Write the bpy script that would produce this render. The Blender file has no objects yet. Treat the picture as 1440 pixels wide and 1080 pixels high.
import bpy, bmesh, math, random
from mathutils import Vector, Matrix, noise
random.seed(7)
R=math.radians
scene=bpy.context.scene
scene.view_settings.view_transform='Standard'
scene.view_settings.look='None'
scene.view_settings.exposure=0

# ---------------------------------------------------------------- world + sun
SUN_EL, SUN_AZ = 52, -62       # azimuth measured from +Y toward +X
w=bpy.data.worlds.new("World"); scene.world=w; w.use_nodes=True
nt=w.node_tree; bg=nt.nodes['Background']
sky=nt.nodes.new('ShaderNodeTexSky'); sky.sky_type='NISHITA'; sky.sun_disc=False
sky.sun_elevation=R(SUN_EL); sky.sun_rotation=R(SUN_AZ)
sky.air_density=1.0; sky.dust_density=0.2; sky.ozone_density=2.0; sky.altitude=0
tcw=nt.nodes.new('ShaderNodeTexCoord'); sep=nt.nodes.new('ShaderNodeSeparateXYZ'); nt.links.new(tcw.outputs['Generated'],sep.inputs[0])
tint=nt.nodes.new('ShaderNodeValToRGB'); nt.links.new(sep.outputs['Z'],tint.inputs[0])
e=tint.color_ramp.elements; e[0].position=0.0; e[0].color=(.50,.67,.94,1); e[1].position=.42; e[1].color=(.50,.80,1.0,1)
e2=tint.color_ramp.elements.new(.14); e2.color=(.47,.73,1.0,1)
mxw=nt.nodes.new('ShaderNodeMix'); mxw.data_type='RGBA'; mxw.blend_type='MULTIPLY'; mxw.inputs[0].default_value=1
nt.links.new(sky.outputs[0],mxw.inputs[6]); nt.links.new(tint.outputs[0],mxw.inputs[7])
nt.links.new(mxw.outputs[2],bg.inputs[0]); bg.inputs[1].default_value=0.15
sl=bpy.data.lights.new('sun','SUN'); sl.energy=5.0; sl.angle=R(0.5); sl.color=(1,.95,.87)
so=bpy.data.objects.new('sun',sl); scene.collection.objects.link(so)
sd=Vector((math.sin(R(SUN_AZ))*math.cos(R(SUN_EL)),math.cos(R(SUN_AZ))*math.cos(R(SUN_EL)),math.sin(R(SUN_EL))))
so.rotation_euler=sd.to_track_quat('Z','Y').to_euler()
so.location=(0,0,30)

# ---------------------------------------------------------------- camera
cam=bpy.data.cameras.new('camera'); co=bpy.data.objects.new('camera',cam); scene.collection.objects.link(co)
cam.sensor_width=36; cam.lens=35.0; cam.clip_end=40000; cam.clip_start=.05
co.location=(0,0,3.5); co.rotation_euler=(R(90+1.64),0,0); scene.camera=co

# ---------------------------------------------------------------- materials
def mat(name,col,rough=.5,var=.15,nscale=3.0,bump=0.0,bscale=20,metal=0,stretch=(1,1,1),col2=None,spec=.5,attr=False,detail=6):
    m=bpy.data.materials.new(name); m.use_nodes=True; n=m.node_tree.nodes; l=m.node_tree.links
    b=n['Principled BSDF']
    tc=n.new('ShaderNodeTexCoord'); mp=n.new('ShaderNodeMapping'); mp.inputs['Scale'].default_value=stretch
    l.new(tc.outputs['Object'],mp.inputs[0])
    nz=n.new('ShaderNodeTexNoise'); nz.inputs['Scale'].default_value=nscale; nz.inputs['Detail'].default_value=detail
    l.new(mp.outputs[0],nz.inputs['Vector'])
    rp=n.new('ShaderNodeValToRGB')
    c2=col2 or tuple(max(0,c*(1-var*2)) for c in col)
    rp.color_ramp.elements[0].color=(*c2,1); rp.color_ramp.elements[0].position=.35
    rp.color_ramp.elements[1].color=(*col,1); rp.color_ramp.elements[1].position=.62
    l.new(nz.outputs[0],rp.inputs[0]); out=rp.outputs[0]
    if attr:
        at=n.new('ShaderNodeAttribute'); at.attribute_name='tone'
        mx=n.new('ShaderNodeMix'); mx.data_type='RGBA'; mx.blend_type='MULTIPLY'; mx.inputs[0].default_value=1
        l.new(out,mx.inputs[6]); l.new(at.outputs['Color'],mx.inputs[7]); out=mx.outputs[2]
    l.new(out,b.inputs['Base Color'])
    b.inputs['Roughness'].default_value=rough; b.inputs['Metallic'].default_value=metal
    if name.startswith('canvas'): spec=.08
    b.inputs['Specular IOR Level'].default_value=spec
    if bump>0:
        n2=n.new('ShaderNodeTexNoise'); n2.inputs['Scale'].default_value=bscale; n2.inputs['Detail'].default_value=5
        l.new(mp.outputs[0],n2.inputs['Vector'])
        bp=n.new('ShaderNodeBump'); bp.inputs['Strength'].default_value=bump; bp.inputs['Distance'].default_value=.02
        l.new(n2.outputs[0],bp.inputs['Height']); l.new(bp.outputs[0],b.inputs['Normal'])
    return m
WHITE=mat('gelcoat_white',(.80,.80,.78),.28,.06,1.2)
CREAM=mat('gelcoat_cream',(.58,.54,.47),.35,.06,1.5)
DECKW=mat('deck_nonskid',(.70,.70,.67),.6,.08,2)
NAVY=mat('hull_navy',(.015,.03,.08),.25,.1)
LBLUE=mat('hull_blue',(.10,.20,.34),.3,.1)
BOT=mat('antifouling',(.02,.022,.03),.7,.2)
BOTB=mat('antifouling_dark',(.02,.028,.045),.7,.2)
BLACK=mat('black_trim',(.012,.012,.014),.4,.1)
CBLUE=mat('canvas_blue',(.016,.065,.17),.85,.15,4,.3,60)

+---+

- **Given problem**
Print the material above once more, exactly.

- **Exercise result**
Write the bpy script that would produce this render. The Blender file has no objects yet. Treat the picture as 1440 pixels wide and 1080 pixels high.
import bpy, bmesh, math, random
from mathutils import Vector, Matrix, noise
random.seed(7)
R=math.radians
scene=bpy.context.scene
scene.view_settings.view_transform='Standard'
scene.view_settings.look='None'
scene.view_settings.exposure=0

# ---------------------------------------------------------------- world + sun
SUN_EL, SUN_AZ = 52, -62       # azimuth measured from +Y toward +X
w=bpy.data.worlds.new("World"); scene.world=w; w.use_nodes=True
nt=w.node_tree; bg=nt.nodes['Background']
sky=nt.nodes.new('ShaderNodeTexSky'); sky.sky_type='NISHITA'; sky.sun_disc=False
sky.sun_elevation=R(SUN_EL); sky.sun_rotation=R(SUN_AZ)
sky.air_density=1.0; sky.dust_density=0.2; sky.ozone_density=2.0; sky.altitude=0
tcw=nt.nodes.new('ShaderNodeTexCoord'); sep=nt.nodes.new('ShaderNodeSeparateXYZ'); nt.links.new(tcw.outputs['Generated'],sep.inputs[0])
tint=nt.nodes.new('ShaderNodeValToRGB'); nt.links.new(sep.outputs['Z'],tint.inputs[0])
e=tint.color_ramp.elements; e[0].position=0.0; e[0].color=(.50,.67,.94,1); e[1].position=.42; e[1].color=(.50,.80,1.0,1)
e2=tint.color_ramp.elements.new(.14); e2.color=(.47,.73,1.0,1)
mxw=nt.nodes.new('ShaderNodeMix'); mxw.data_type='RGBA'; mxw.blend_type='MULTIPLY'; mxw.inputs[0].default_value=1
nt.links.new(sky.outputs[0],mxw.inputs[6]); nt.links.new(tint.outputs[0],mxw.inputs[7])
nt.links.new(mxw.outputs[2],bg.inputs[0]); bg.inputs[1].default_value=0.15
sl=bpy.data.lights.new('sun','SUN'); sl.energy=5.0; sl.angle=R(0.5); sl.color=(1,.95,.87)
so=bpy.data.objects.new('sun',sl); scene.collection.objects.link(so)
sd=Vector((math.sin(R(SUN_AZ))*math.cos(R(SUN_EL)),math.cos(R(SUN_AZ))*math.cos(R(SUN_EL)),math.sin(R(SUN_EL))))
so.rotation_euler=sd.to_track_quat('Z','Y').to_euler()
so.location=(0,0,30)

# ---------------------------------------------------------------- camera
cam=bpy.data.cameras.new('camera'); co=bpy.data.objects.new('camera',cam); scene.collection.objects.link(co)
cam.sensor_width=36; cam.lens=35.0; cam.clip_end=40000; cam.clip_start=.05
co.location=(0,0,3.5); co.rotation_euler=(R(90+1.64),0,0); scene.camera=co

# ---------------------------------------------------------------- materials
def mat(name,col,rough=.5,var=.15,nscale=3.0,bump=0.0,bscale=20,metal=0,stretch=(1,1,1),col2=None,spec=.5,attr=False,detail=6):
    m=bpy.data.materials.new(name); m.use_nodes=True; n=m.node_tree.nodes; l=m.node_tree.links
    b=n['Principled BSDF']
    tc=n.new('ShaderNodeTexCoord'); mp=n.new('ShaderNodeMapping'); mp.inputs['Scale'].default_value=stretch
    l.new(tc.outputs['Object'],mp.inputs[0])
    nz=n.new('ShaderNodeTexNoise'); nz.inputs['Scale'].default_value=nscale; nz.inputs['Detail'].default_value=detail
    l.new(mp.outputs[0],nz.inputs['Vector'])
    rp=n.new('ShaderNodeValToRGB')
    c2=col2 or tuple(max(0,c*(1-var*2)) for c in col)
    rp.color_ramp.elements[0].color=(*c2,1); rp.color_ramp.elements[0].position=.35
    rp.color_ramp.elements[1].color=(*col,1); rp.color_ramp.elements[1].position=.62
    l.new(nz.outputs[0],rp.inputs[0]); out=rp.outputs[0]
    if attr:
        at=n.new('ShaderNodeAttribute'); at.attribute_name='tone'
        mx=n.new('ShaderNodeMix'); mx.data_type='RGBA'; mx.blend_type='MULTIPLY'; mx.inputs[0].default_value=1
        l.new(out,mx.inputs[6]); l.new(at.outputs['Color'],mx.inputs[7]); out=mx.outputs[2]
    l.new(out,b.inputs['Base Color'])
    b.inputs['Roughness'].default_value=rough; b.inputs['Metallic'].default_value=metal
    if name.startswith('canvas'): spec=.08
    b.inputs['Specular IOR Level'].default_value=spec
    if bump>0:
        n2=n.new('ShaderNodeTexNoise'); n2.inputs['Scale'].default_value=bscale; n2.inputs['Detail'].default_value=5
        l.new(mp.outputs[0],n2.inputs['Vector'])
        bp=n.new('ShaderNodeBump'); bp.inputs['Strength'].default_value=bump; bp.inputs['Distance'].default_value=.02
        l.new(n2.outputs[0],bp.inputs['Height']); l.new(bp.outputs[0],b.inputs['Normal'])
    return m
WHITE=mat('gelcoat_white',(.80,.80,.78),.28,.06,1.2)
CREAM=mat('gelcoat_cream',(.58,.54,.47),.35,.06,1.5)
DECKW=mat('deck_nonskid',(.70,.70,.67),.6,.08,2)
NAVY=mat('hull_navy',(.015,.03,.08),.25,.1)
LBLUE=mat('hull_blue',(.10,.20,.34),.3,.1)
BOT=mat('antifouling',(.02,.022,.03),.7,.2)
BOTB=mat('antifouling_dark',(.02,.028,.045),.7,.2)
BLACK=mat('black_trim',(.012,.012,.014),.4,.1)
CBLUE=mat('canvas_blue',(.016,.065,.17),.85,.15,4,.3,60)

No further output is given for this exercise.